begin Data

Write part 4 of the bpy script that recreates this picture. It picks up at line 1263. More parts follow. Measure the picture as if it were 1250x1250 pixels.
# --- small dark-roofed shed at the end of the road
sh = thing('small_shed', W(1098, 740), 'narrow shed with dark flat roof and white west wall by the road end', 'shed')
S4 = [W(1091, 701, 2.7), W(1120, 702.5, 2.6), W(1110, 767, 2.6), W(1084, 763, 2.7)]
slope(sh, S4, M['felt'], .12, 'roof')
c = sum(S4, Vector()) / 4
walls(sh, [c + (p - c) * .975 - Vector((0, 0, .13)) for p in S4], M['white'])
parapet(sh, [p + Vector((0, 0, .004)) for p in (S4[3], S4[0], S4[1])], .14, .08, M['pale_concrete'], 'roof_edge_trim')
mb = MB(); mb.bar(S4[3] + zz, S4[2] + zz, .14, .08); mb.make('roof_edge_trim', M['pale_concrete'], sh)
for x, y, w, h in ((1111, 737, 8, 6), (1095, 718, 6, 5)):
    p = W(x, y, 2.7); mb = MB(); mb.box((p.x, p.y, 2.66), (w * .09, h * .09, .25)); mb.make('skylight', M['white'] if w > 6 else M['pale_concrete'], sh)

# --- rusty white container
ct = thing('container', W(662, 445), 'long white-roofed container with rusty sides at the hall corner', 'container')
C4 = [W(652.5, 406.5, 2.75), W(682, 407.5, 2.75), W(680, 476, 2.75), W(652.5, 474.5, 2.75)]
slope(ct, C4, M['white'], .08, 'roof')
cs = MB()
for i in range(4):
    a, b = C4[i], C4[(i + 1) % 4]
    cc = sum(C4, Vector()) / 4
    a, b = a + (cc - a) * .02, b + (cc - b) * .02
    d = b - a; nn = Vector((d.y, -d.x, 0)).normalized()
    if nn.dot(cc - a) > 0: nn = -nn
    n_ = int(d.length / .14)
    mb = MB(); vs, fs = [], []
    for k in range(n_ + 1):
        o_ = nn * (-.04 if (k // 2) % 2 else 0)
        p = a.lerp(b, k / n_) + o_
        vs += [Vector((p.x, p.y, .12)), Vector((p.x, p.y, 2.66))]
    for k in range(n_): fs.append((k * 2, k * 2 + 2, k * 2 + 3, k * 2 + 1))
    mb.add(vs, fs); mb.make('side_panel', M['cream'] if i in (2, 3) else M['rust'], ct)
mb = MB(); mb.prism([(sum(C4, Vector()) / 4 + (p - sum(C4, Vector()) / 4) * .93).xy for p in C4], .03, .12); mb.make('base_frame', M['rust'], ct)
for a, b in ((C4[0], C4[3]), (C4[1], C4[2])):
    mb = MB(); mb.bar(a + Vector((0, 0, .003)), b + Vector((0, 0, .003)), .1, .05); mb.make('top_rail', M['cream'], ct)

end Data

▸ To do
Using the data above, return each line exactly as written.

▸ Solution for this task
Write part 4 of the bpy script that recreates this picture. It picks up at line 1263. More parts follow. Measure the picture as if it were 1250x1250 pixels.
# --- small dark-roofed shed at the end of the road
sh = thing('small_shed', W(1098, 740), 'narrow shed with dark flat roof and white west wall by the road end', 'shed')
S4 = [W(1091, 701, 2.7), W(1120, 702.5, 2.6), W(1110, 767, 2.6), W(1084, 763, 2.7)]
slope(sh, S4, M['felt'], .12, 'roof')
c = sum(S4, Vector()) / 4
walls(sh, [c + (p - c) * .975 - Vector((0, 0, .13)) for p in S4], M['white'])
parapet(sh, [p + Vector((0, 0, .004)) for p in (S4[3], S4[0], S4[1])], .14, .08, M['pale_concrete'], 'roof_edge_trim')
mb = MB(); mb.bar(S4[3] + zz, S4[2] + zz, .14, .08); mb.make('roof_edge_trim', M['pale_concrete'], sh)
for x, y, w, h in ((1111, 737, 8, 6), (1095, 718, 6, 5)):
    p = W(x, y, 2.7); mb = MB(); mb.box((p.x, p.y, 2.66), (w * .09, h * .09, .25)); mb.make('skylight', M['white'] if w > 6 else M['pale_concrete'], sh)

# --- rusty white container
ct = thing('container', W(662, 445), 'long white-roofed container with rusty sides at the hall corner', 'container')
C4 = [W(652.5, 406.5, 2.75), W(682, 407.5, 2.75), W(680, 476, 2.75), W(652.5, 474.5, 2.75)]
slope(ct, C4, M['white'], .08, 'roof')
cs = MB()
for i in range(4):
    a, b = C4[i], C4[(i + 1) % 4]
    cc = sum(C4, Vector()) / 4
    a, b = a + (cc - a) * .02, b + (cc - b) * .02
    d = b - a; nn = Vector((d.y, -d.x, 0)).normalized()
    if nn.dot(cc - a) > 0: nn = -nn
    n_ = int(d.length / .14)
    mb = MB(); vs, fs = [], []
    for k in range(n_ + 1):
        o_ = nn * (-.04 if (k // 2) % 2 else 0)
        p = a.lerp(b, k / n_) + o_
        vs += [Vector((p.x, p.y, .12)), Vector((p.x, p.y, 2.66))]
    for k in range(n_): fs.append((k * 2, k * 2 + 2, k * 2 + 3, k * 2 + 1))
    mb.add(vs, fs); mb.make('side_panel', M['cream'] if i in (2, 3) else M['rust'], ct)
mb = MB(); mb.prism([(sum(C4, Vector()) / 4 + (p - sum(C4, Vector()) / 4) * .93).xy for p in C4], .03, .12); mb.make('base_frame', M['rust'], ct)
for a, b in ((C4[0], C4[3]), (C4[1], C4[2])):
    mb = MB(); mb.bar(a + Vector((0, 0, .003)), b + Vector((0, 0, .003)), .1, .05); mb.make('top_rail', M['cream'], ct)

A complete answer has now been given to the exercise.